Reproduce the top of the data verbatim, through and including the line that contains "C.cycles.transparent_max_bounces = 4".

▸ DATA SEGMENT
***
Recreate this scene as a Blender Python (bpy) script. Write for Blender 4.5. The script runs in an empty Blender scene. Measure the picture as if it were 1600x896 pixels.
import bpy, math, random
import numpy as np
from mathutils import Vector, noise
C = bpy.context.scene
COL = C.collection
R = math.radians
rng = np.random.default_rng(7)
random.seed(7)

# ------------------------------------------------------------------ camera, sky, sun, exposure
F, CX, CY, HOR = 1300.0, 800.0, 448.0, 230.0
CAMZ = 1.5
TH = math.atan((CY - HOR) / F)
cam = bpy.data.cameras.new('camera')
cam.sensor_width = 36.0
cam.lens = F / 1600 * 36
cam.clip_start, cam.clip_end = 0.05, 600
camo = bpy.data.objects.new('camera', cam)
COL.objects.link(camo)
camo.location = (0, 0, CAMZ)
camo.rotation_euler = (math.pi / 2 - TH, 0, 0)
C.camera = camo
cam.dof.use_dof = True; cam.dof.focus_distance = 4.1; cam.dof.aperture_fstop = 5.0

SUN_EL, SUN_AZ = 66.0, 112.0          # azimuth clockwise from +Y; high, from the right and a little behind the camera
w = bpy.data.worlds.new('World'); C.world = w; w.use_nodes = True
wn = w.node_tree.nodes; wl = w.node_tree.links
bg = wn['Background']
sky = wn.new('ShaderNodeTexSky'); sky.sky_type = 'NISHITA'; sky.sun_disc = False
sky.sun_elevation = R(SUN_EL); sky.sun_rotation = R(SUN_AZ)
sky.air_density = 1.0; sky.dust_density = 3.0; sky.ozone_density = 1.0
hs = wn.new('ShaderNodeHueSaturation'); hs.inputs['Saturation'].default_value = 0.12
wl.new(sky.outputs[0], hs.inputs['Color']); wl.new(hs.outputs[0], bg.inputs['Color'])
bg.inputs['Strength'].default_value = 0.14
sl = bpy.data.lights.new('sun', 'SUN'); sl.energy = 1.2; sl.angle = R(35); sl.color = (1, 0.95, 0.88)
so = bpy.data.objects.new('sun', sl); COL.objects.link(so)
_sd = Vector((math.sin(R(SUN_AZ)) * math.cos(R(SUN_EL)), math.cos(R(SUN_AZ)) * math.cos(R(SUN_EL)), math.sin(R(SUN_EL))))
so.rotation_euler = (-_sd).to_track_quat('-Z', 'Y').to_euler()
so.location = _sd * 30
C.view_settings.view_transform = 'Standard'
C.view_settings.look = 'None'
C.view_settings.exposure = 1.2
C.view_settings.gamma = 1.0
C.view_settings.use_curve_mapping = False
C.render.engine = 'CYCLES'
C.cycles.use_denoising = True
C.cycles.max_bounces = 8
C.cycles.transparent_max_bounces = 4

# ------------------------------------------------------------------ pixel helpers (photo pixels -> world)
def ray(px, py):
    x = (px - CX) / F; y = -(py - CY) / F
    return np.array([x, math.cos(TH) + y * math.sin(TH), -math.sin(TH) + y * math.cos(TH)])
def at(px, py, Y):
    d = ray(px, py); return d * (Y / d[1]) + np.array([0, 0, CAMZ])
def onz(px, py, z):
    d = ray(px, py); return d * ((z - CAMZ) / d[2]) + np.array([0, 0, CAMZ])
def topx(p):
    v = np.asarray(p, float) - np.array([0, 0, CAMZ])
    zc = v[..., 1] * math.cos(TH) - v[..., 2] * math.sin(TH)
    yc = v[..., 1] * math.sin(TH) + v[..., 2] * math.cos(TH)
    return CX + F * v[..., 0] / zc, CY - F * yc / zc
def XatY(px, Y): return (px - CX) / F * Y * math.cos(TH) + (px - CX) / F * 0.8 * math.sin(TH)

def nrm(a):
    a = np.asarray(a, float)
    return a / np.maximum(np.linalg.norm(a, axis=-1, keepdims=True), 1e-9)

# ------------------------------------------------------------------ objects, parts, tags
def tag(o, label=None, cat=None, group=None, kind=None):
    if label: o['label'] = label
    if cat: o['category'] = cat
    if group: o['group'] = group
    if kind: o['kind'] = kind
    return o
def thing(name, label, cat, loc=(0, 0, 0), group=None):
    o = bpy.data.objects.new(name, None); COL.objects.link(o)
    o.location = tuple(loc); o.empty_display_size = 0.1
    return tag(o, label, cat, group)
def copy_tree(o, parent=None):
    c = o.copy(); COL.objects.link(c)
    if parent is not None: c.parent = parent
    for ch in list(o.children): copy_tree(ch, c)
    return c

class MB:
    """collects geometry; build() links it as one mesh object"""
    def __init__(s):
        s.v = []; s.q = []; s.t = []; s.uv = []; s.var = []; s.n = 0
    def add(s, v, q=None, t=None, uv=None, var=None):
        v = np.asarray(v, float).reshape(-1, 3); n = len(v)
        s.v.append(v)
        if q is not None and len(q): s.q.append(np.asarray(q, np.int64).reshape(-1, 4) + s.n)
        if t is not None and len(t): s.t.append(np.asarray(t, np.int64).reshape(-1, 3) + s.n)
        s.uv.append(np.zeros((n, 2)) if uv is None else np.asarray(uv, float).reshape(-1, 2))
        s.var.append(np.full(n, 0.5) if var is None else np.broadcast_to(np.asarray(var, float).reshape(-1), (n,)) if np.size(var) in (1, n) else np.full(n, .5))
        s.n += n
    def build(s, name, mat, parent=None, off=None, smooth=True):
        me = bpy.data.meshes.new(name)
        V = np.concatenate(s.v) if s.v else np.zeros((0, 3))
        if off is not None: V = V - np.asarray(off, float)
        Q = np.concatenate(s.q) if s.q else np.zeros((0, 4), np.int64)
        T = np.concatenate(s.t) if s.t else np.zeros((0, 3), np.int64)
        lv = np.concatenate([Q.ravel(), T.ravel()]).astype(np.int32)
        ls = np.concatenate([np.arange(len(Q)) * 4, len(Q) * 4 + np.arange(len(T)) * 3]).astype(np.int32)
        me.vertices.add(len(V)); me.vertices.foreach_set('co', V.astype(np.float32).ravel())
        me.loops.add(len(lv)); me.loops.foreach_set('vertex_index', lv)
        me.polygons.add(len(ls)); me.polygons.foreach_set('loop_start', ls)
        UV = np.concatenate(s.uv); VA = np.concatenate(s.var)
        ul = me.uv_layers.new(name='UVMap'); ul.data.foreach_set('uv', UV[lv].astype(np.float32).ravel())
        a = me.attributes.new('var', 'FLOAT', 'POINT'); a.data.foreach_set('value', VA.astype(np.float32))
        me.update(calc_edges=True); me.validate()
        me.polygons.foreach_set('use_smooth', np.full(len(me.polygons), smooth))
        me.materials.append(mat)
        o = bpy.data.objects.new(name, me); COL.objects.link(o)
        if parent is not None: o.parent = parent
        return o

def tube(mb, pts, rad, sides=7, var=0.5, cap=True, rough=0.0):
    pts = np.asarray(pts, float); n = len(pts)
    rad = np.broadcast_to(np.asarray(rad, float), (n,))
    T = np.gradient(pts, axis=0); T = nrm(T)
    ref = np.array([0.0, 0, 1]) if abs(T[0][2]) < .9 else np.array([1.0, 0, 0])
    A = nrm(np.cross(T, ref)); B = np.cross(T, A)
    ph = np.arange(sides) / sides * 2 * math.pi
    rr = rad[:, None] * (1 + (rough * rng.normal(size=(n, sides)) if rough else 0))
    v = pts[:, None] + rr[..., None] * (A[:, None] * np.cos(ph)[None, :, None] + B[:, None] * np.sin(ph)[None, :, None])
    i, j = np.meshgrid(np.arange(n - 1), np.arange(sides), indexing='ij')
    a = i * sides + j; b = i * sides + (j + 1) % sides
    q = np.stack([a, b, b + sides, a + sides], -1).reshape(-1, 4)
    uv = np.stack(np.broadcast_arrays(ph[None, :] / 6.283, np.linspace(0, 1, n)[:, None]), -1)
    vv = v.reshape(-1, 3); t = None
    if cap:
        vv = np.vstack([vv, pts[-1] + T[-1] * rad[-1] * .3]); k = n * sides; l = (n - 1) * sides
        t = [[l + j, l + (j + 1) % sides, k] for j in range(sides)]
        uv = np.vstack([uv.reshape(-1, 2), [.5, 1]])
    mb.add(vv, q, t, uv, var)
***
▸ THE OUTPUT
Recreate this scene as a Blender Python (bpy) script. Write for Blender 4.5. The script runs in an empty Blender scene. Measure the picture as if it were 1600x896 pixels.
import bpy, math, random
import numpy as np
from mathutils import Vector, noise
C = bpy.context.scene
COL = C.collection
R = math.radians
rng = np.random.default_rng(7)
random.seed(7)

# ------------------------------------------------------------------ camera, sky, sun, exposure
F, CX, CY, HOR = 1300.0, 800.0, 448.0, 230.0
CAMZ = 1.5
TH = math.atan((CY - HOR) / F)
cam = bpy.data.cameras.new('camera')
cam.sensor_width = 36.0
cam.lens = F / 1600 * 36
cam.clip_start, cam.clip_end = 0.05, 600
camo = bpy.data.objects.new('camera', cam)
COL.objects.link(camo)
camo.location = (0, 0, CAMZ)
camo.rotation_euler = (math.pi / 2 - TH, 0, 0)
C.camera = camo
cam.dof.use_dof = True; cam.dof.focus_distance = 4.1; cam.dof.aperture_fstop = 5.0

SUN_EL, SUN_AZ = 66.0, 112.0          # azimuth clockwise from +Y; high, from the right and a little behind the camera
w = bpy.data.worlds.new('World'); C.world = w; w.use_nodes = True
wn = w.node_tree.nodes; wl = w.node_tree.links
bg = wn['Background']
sky = wn.new('ShaderNodeTexSky'); sky.sky_type = 'NISHITA'; sky.sun_disc = False
sky.sun_elevation = R(SUN_EL); sky.sun_rotation = R(SUN_AZ)
sky.air_density = 1.0; sky.dust_density = 3.0; sky.ozone_density = 1.0
hs = wn.new('ShaderNodeHueSaturation'); hs.inputs['Saturation'].default_value = 0.12
wl.new(sky.outputs[0], hs.inputs['Color']); wl.new(hs.outputs[0], bg.inputs['Color'])
bg.inputs['Strength'].default_value = 0.14
sl = bpy.data.lights.new('sun', 'SUN'); sl.energy = 1.2; sl.angle = R(35); sl.color = (1, 0.95, 0.88)
so = bpy.data.objects.new('sun', sl); COL.objects.link(so)
_sd = Vector((math.sin(R(SUN_AZ)) * math.cos(R(SUN_EL)), math.cos(R(SUN_AZ)) * math.cos(R(SUN_EL)), math.sin(R(SUN_EL))))
so.rotation_euler = (-_sd).to_track_quat('-Z', 'Y').to_euler()
so.location = _sd * 30
C.view_settings.view_transform = 'Standard'
C.view_settings.look = 'None'
C.view_settings.exposure = 1.2
C.view_settings.gamma = 1.0
C.view_settings.use_curve_mapping = False
C.render.engine = 'CYCLES'
C.cycles.use_denoising = True
C.cycles.max_bounces = 8
C.cycles.transparent_max_bounces = 4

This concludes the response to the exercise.